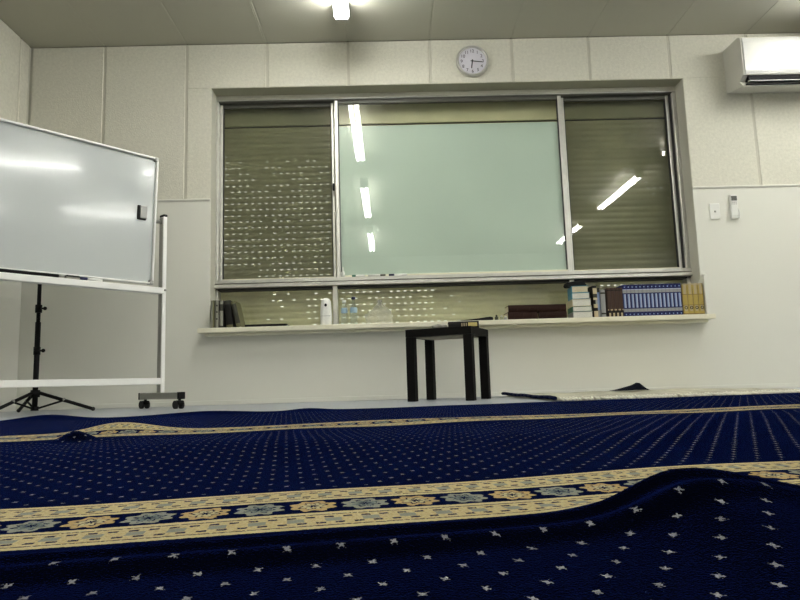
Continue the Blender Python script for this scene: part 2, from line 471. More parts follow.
def carpet_mat():
    m = bpy.data.materials.new('navy dotted carpet'); m.use_nodes = True
    nt = m.node_tree; X.nt = nt; b = nt.nodes['Principled BSDF']
    uvn = nt.nodes.new('ShaderNodeUVMap'); uvn.uv_map = 'UVMap'
    sp = nt.nodes.new('ShaderNodeSeparateXYZ'); nt.links.new(uvn.outputs[0], sp.inputs[0])
    u, v = X(sp.outputs[0]), X(sp.outputs[1])
    def noise(scale, detail=2, off=0.):
        n = nt.nodes.new('ShaderNodeTexNoise'); n.inputs['Scale'].default_value = scale; n.inputs['Detail'].default_value = detail
        mp = nt.nodes.new('ShaderNodeVectorMath'); mp.operation = 'ADD'; mp.inputs[1].default_value = (off, off * 1.7, off)
        nt.links.new(uvn.outputs[0], mp.inputs[0]); nt.links.new(mp.outputs[0], n.inputs['Vector'])
        return X(n.outputs['Fac'])
    n1 = noise(420, 2); n2 = noise(420, 2, 3.3); n3 = noise(150, 3, 7.); n4 = noise(900, 1, 5.)
    ud = u + (n1 - .5) * .0028; vd = v + (n2 - .5) * .0030
    # lattice of pale flecks
    a, bb = .028, .0182
    row = (vd / bb).fl(); par = X.m('FLOORED_MODULO', row, 2.)
    cu = ((ud / a + par * .5).fr() - .5) * a; cv = ((vd / bb).fr() - .5) * bb
    an = X.m('ARCTAN2', cv * .7, cu)
    d = ((cu * cu) * 1. + (cv * cv) * .5).sq() * (1 + X.m('COSINE', an * 4. + (n3 - .5) * 9.) * .35) + (n4 - .5) * .0035
    dot = d.lt(.00152) * (noise(23, 1, 1.) * .7 + .30)
    # border bands
    w = X.m('FLOORED_MODULO', vd - .422, .968)
    inb = w.lt(.156) * v.lt(2.0) * v.gt(.2)
    near = w.lt(.170) + w.gt(.910)
    dot = dot * (1 - X.m('MINIMUM', near, 1.))
    sy = (w - .078).ab()
    mid = sy.lt(.0255)
    s = sy - .0518
    sa = s.ab()
    pu = .0125
    rowm = ((sa - .0090).ab()).lt(.0022)
    rs = s.gt(0.) * .5
    dash = ((ud / pu + rs).fr()).lt(.50) * rowm * n2.gt(.36)
    ctr = sa.lt(.0055) * ((ud / (pu * 2)).fr()).lt(.45)
    # medallions
    mp_ = .0385
    ci = (ud / mp_).fl(); cp = X.m('FLOORED_MODULO', ci, 2.)
    mx = (((ud / mp_).fr()) - .5) * mp_; my = w - .078
    ax = mx / .0172; ay = my / .0205
    ang = X.m('ARCTAN2', ay, ax)
    r = (ax * ax + ay * ay).sq() + X.m('COSINE', ang * 8.) * .12 + (n3 - .5) * .25
    med = r.lt(.95) * (1 - r.lt(.20)) * (1 - ((r - .56).ab()).lt(.06) * ((n3).gt(.47)))
    def mixc(fac, c1, c2):
        n = nt.nodes.new('ShaderNodeMix'); n.data_type = 'RGBA'
        nt.links.new(fac.s, n.inputs[0])
        for i, c_ in ((6, c1), (7, c2)):
            if isinstance(c_, tuple): n.inputs[i].default_value = (*c_, 1)
            else: nt.links.new(c_, n.inputs[i])
        return n.outputs[2]
    navy = (.0007, .0010, .0035)
    cream = (.27, .27, .285); gold = (.37, .325, .19); gold2 = (.30, .215, .085); sage = (.19, .195, .15)
    base = mixc(dot, navy, cream)
    goldn = mixc(X.m('MULTIPLY', (n1 - .35) * 2.6, 1. - sa.gt(.018) * .6), (.42, .365, .195), gold2)
    cord = ((sa - .0175).ab()).lt(.0013) * (n1.gt(.40))
    goldn = mixc(cord, goldn, (.07, .055, .03))
    stripe = mixc(ctr, goldn, sage)
    stripe = mixc(dash, stripe, (.018, .014, .014))
    medc = mixc(cp, (.33, .24, .10), sage)
    medc2 = mixc((r.lt(.48)), medc, mixc(cp, (.34, .30, .17), (.11, .13, .11)))
    midc = mixc(med, navy, medc2)
    band = mixc(mid, stripe, midc)
    colr = mixc(inb, base, band)
    nt.links.new(colr, b.inputs['Base Color'])
    b.inputs['Roughness'].default_value = .95
    b.inputs['Specular IOR Level'].default_value = 0.
    b.inputs['Sheen Weight'].default_value = .17
    b.inputs['Sheen Roughness'].default_value = .2
    b.inputs['Sheen Tint'].default_value = (.055, .14, 1., 1)
    bp = nt.nodes.new('ShaderNodeBump'); bp.inputs['Strength'].default_value = .5; bp.inputs['Distance'].default_value = .003
    hgt = n4 * .6 + n1 * .6 + inb * .5
    nt.links.new(hgt.s, bp.inputs['Height']); nt.links.new(bp.outputs[0], b.inputs['Normal'])
    return m
me.materials.append(carpet_mat())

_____

### [Given exercise]
Reproduce all of the material above word for word. Omit the pictures.

### [Complete answer]
Continue the Blender Python script for this scene: part 2, from line 471. More parts follow.
def carpet_mat():
    m = bpy.data.materials.new('navy dotted carpet'); m.use_nodes = True
    nt = m.node_tree; X.nt = nt; b = nt.nodes['Principled BSDF']
    uvn = nt.nodes.new('ShaderNodeUVMap'); uvn.uv_map = 'UVMap'
    sp = nt.nodes.new('ShaderNodeSeparateXYZ'); nt.links.new(uvn.outputs[0], sp.inputs[0])
    u, v = X(sp.outputs[0]), X(sp.outputs[1])
    def noise(scale, detail=2, off=0.):
        n = nt.nodes.new('ShaderNodeTexNoise'); n.inputs['Scale'].default_value = scale; n.inputs['Detail'].default_value = detail
        mp = nt.nodes.new('ShaderNodeVectorMath'); mp.operation = 'ADD'; mp.inputs[1].default_value = (off, off * 1.7, off)
        nt.links.new(uvn.outputs[0], mp.inputs[0]); nt.links.new(mp.outputs[0], n.inputs['Vector'])
        return X(n.outputs['Fac'])
    n1 = noise(420, 2); n2 = noise(420, 2, 3.3); n3 = noise(150, 3, 7.); n4 = noise(900, 1, 5.)
    ud = u + (n1 - .5) * .0028; vd = v + (n2 - .5) * .0030
    # lattice of pale flecks
    a, bb = .028, .0182
    row = (vd / bb).fl(); par = X.m('FLOORED_MODULO', row, 2.)
    cu = ((ud / a + par * .5).fr() - .5) * a; cv = ((vd / bb).fr() - .5) * bb
    an = X.m('ARCTAN2', cv * .7, cu)
    d = ((cu * cu) * 1. + (cv * cv) * .5).sq() * (1 + X.m('COSINE', an * 4. + (n3 - .5) * 9.) * .35) + (n4 - .5) * .0035
    dot = d.lt(.00152) * (noise(23, 1, 1.) * .7 + .30)
    # border bands
    w = X.m('FLOORED_MODULO', vd - .422, .968)
    inb = w.lt(.156) * v.lt(2.0) * v.gt(.2)
    near = w.lt(.170) + w.gt(.910)
    dot = dot * (1 - X.m('MINIMUM', near, 1.))
    sy = (w - .078).ab()
    mid = sy.lt(.0255)
    s = sy - .0518
    sa = s.ab()
    pu = .0125
    rowm = ((sa - .0090).ab()).lt(.0022)
    rs = s.gt(0.) * .5
    dash = ((ud / pu + rs).fr()).lt(.50) * rowm * n2.gt(.36)
    ctr = sa.lt(.0055) * ((ud / (pu * 2)).fr()).lt(.45)
    # medallions
    mp_ = .0385
    ci = (ud / mp_).fl(); cp = X.m('FLOORED_MODULO', ci, 2.)
    mx = (((ud / mp_).fr()) - .5) * mp_; my = w - .078
    ax = mx / .0172; ay = my / .0205
    ang = X.m('ARCTAN2', ay, ax)
    r = (ax * ax + ay * ay).sq() + X.m('COSINE', ang * 8.) * .12 + (n3 - .5) * .25
    med = r.lt(.95) * (1 - r.lt(.20)) * (1 - ((r - .56).ab()).lt(.06) * ((n3).gt(.47)))
    def mixc(fac, c1, c2):
        n = nt.nodes.new('ShaderNodeMix'); n.data_type = 'RGBA'
        nt.links.new(fac.s, n.inputs[0])
        for i, c_ in ((6, c1), (7, c2)):
            if isinstance(c_, tuple): n.inputs[i].default_value = (*c_, 1)
            else: nt.links.new(c_, n.inputs[i])
        return n.outputs[2]
    navy = (.0007, .0010, .0035)
    cream = (.27, .27, .285); gold = (.37, .325, .19); gold2 = (.30, .215, .085); sage = (.19, .195, .15)
    base = mixc(dot, navy, cream)
    goldn = mixc(X.m('MULTIPLY', (n1 - .35) * 2.6, 1. - sa.gt(.018) * .6), (.42, .365, .195), gold2)
    cord = ((sa - .0175).ab()).lt(.0013) * (n1.gt(.40))
    goldn = mixc(cord, goldn, (.07, .055, .03))
    stripe = mixc(ctr, goldn, sage)
    stripe = mixc(dash, stripe, (.018, .014, .014))
    medc = mixc(cp, (.33, .24, .10), sage)
    medc2 = mixc((r.lt(.48)), medc, mixc(cp, (.34, .30, .17), (.11, .13, .11)))
    midc = mixc(med, navy, medc2)
    band = mixc(mid, stripe, midc)
    colr = mixc(inb, base, band)
    nt.links.new(colr, b.inputs['Base Color'])
    b.inputs['Roughness'].default_value = .95
    b.inputs['Specular IOR Level'].default_value = 0.
    b.inputs['Sheen Weight'].default_value = .17
    b.inputs['Sheen Roughness'].default_value = .2
    b.inputs['Sheen Tint'].default_value = (.055, .14, 1., 1)
    bp = nt.nodes.new('ShaderNodeBump'); bp.inputs['Strength'].default_value = .5; bp.inputs['Distance'].default_value = .003
    hgt = n4 * .6 + n1 * .6 + inb * .5
    nt.links.new(hgt.s, bp.inputs['Height']); nt.links.new(bp.outputs[0], b.inputs['Normal'])
    return m
me.materials.append(carpet_mat())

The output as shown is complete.